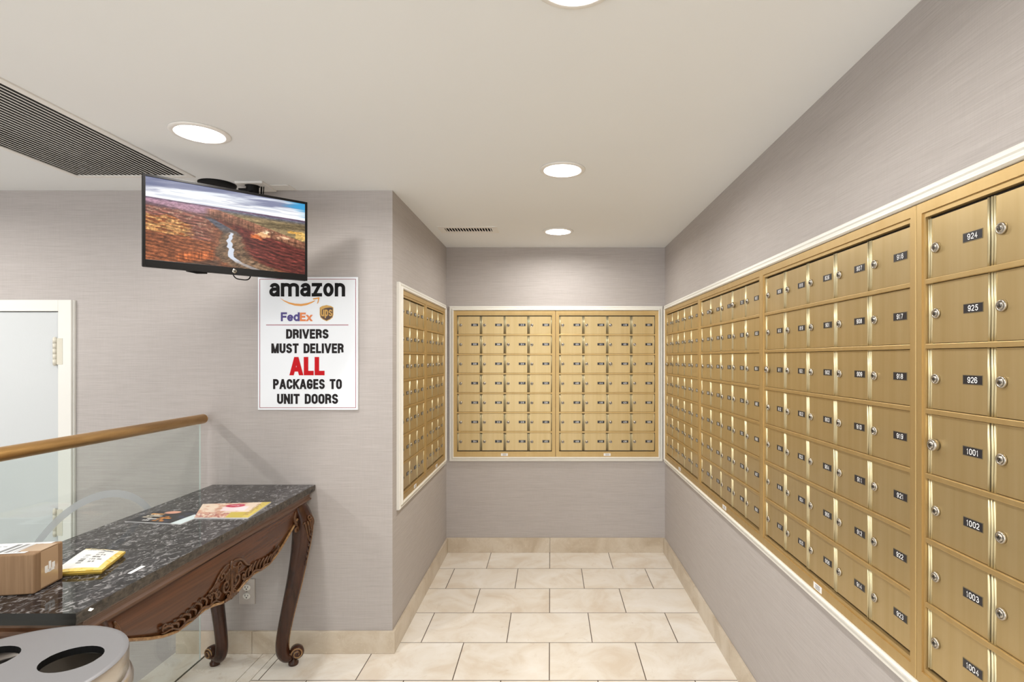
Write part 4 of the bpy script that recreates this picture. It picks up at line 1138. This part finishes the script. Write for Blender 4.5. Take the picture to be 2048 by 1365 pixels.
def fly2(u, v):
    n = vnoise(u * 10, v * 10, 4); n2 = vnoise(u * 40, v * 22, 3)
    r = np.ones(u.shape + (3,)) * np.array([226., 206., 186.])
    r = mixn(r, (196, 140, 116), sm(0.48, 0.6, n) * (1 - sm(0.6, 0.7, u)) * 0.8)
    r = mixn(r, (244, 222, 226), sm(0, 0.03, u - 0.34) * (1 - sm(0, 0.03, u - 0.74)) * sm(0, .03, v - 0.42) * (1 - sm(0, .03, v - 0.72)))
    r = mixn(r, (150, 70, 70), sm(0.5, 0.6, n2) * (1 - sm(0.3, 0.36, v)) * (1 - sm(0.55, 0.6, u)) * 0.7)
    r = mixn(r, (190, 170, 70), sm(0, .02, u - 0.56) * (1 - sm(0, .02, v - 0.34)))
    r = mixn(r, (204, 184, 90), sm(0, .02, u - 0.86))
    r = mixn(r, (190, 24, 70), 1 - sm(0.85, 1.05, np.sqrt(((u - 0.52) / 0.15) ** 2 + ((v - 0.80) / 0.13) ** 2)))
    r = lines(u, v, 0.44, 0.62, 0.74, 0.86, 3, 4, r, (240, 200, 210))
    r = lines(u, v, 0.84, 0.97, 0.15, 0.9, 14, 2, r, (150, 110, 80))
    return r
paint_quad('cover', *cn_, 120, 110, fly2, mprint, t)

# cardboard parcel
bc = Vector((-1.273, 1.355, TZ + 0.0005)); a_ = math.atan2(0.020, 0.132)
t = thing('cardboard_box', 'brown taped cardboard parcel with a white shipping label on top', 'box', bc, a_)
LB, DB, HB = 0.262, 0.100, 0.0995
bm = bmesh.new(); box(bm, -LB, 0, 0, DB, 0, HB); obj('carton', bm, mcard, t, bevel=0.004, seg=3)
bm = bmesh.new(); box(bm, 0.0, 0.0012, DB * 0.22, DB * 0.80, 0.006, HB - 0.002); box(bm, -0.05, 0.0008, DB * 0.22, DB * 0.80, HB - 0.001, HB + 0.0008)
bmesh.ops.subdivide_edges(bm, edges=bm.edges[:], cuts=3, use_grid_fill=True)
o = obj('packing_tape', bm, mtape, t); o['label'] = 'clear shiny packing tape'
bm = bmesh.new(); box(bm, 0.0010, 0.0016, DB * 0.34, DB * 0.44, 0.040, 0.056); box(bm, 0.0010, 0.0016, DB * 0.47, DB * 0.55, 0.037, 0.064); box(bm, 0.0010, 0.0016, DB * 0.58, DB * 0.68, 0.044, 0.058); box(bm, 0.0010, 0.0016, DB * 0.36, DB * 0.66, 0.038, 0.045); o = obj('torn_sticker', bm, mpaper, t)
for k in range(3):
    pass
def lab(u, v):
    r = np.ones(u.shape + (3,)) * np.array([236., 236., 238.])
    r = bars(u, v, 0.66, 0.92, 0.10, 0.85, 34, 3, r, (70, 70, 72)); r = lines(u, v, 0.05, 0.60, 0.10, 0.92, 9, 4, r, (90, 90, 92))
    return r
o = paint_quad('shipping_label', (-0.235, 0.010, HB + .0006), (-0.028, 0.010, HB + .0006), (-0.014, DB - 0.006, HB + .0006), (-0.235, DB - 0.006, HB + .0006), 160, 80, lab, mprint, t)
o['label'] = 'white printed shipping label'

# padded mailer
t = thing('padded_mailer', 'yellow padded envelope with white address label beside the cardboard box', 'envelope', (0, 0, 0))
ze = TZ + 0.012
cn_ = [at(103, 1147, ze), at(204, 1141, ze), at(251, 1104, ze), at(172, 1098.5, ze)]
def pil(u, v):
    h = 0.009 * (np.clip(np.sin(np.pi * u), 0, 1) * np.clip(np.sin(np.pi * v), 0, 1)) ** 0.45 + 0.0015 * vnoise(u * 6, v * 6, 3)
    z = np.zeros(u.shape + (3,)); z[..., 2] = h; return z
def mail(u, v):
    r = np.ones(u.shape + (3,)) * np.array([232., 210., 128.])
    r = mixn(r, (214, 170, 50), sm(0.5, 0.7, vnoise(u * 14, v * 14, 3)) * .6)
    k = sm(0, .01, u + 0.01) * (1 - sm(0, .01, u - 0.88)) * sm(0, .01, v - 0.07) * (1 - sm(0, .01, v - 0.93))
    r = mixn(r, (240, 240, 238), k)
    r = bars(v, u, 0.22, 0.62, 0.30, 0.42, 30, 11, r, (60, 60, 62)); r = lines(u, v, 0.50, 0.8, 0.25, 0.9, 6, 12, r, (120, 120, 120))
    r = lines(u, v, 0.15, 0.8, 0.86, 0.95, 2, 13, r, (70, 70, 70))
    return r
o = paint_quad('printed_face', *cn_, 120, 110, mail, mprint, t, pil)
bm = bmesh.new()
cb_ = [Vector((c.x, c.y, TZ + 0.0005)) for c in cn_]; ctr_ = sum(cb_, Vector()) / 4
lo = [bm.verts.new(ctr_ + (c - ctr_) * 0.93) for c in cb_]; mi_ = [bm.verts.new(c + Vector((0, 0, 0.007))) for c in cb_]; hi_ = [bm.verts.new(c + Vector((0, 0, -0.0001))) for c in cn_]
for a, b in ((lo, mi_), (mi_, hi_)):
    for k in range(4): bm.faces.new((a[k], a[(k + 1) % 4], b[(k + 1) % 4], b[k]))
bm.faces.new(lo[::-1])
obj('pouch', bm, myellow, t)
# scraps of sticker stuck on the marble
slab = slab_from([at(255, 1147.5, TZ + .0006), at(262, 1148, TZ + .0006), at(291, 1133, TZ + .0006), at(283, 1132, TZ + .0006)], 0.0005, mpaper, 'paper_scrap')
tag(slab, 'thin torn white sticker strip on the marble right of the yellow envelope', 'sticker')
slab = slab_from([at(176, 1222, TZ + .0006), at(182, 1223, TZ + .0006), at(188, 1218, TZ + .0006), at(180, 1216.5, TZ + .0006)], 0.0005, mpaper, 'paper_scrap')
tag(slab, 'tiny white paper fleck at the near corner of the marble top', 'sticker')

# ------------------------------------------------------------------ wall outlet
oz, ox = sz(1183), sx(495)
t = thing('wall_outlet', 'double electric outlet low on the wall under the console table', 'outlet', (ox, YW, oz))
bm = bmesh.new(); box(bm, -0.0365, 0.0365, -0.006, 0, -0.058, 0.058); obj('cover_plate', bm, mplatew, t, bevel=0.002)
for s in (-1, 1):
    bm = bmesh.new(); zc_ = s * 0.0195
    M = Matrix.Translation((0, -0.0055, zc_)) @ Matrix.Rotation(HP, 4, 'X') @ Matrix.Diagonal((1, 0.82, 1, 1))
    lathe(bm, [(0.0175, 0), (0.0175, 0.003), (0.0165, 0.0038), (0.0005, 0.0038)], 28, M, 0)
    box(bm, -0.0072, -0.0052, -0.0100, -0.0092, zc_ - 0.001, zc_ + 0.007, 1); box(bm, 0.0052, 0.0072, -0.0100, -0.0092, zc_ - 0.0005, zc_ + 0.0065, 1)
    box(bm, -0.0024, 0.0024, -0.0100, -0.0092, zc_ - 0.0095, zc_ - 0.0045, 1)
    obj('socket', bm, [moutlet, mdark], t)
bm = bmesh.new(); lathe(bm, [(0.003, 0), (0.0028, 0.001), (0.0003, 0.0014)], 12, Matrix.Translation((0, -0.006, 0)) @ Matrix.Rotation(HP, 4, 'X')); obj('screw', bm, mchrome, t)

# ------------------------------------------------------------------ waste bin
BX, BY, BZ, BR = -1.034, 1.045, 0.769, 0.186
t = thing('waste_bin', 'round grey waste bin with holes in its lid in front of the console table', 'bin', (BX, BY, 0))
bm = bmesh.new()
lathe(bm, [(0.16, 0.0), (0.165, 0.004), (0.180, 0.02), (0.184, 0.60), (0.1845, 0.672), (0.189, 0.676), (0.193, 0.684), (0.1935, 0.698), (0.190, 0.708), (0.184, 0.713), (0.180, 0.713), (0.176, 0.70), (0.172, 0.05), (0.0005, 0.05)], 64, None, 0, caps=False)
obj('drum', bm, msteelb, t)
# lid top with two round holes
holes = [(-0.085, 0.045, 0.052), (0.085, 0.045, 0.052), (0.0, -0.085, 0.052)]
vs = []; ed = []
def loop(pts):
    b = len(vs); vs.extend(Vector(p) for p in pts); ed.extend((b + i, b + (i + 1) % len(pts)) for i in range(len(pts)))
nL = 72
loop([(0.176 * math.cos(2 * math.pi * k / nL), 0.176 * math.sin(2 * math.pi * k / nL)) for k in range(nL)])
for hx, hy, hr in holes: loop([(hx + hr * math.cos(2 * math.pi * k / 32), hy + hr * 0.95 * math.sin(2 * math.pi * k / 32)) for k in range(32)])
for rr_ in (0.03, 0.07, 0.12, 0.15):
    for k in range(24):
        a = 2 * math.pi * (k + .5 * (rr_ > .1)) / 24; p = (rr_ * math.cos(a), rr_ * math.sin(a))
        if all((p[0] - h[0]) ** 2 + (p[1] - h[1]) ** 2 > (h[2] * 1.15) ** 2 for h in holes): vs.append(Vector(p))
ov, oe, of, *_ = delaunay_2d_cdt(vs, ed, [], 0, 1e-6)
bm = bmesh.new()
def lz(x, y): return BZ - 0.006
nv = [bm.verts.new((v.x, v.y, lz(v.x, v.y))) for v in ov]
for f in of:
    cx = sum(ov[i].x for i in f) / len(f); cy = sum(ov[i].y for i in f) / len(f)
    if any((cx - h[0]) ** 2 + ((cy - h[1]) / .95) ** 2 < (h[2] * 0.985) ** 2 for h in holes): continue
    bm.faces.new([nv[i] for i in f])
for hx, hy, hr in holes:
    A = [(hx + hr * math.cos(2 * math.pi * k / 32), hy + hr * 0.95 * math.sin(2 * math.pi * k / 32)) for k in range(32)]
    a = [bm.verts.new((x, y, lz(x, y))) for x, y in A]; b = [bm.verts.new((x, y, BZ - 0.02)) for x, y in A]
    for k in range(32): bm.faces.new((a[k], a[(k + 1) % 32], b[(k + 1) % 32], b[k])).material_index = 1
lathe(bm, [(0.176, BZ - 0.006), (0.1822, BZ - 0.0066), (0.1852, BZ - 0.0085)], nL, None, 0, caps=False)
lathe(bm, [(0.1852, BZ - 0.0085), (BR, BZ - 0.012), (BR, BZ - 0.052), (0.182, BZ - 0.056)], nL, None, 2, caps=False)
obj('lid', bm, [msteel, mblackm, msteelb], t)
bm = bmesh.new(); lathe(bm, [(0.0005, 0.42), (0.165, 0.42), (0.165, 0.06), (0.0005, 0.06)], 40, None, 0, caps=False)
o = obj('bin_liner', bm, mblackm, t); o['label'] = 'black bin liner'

--------------------------------------------------

**Work to do**.
Please quote the lines of the material, beginning with the first and ending with the one that contains "paint_quad('cover', *cn_, 120, 110, fly2, mprint, t)", exactly as written and without any pictures.

**Complete output**.
Write part 4 of the bpy script that recreates this picture. It picks up at line 1138. This part finishes the script. Write for Blender 4.5. Take the picture to be 2048 by 1365 pixels.
def fly2(u, v):
    n = vnoise(u * 10, v * 10, 4); n2 = vnoise(u * 40, v * 22, 3)
    r = np.ones(u.shape + (3,)) * np.array([226., 206., 186.])
    r = mixn(r, (196, 140, 116), sm(0.48, 0.6, n) * (1 - sm(0.6, 0.7, u)) * 0.8)
    r = mixn(r, (244, 222, 226), sm(0, 0.03, u - 0.34) * (1 - sm(0, 0.03, u - 0.74)) * sm(0, .03, v - 0.42) * (1 - sm(0, .03, v - 0.72)))
    r = mixn(r, (150, 70, 70), sm(0.5, 0.6, n2) * (1 - sm(0.3, 0.36, v)) * (1 - sm(0.55, 0.6, u)) * 0.7)
    r = mixn(r, (190, 170, 70), sm(0, .02, u - 0.56) * (1 - sm(0, .02, v - 0.34)))
    r = mixn(r, (204, 184, 90), sm(0, .02, u - 0.86))
    r = mixn(r, (190, 24, 70), 1 - sm(0.85, 1.05, np.sqrt(((u - 0.52) / 0.15) ** 2 + ((v - 0.80) / 0.13) ** 2)))
    r = lines(u, v, 0.44, 0.62, 0.74, 0.86, 3, 4, r, (240, 200, 210))
    r = lines(u, v, 0.84, 0.97, 0.15, 0.9, 14, 2, r, (150, 110, 80))
    return r
paint_quad('cover', *cn_, 120, 110, fly2, mprint, t)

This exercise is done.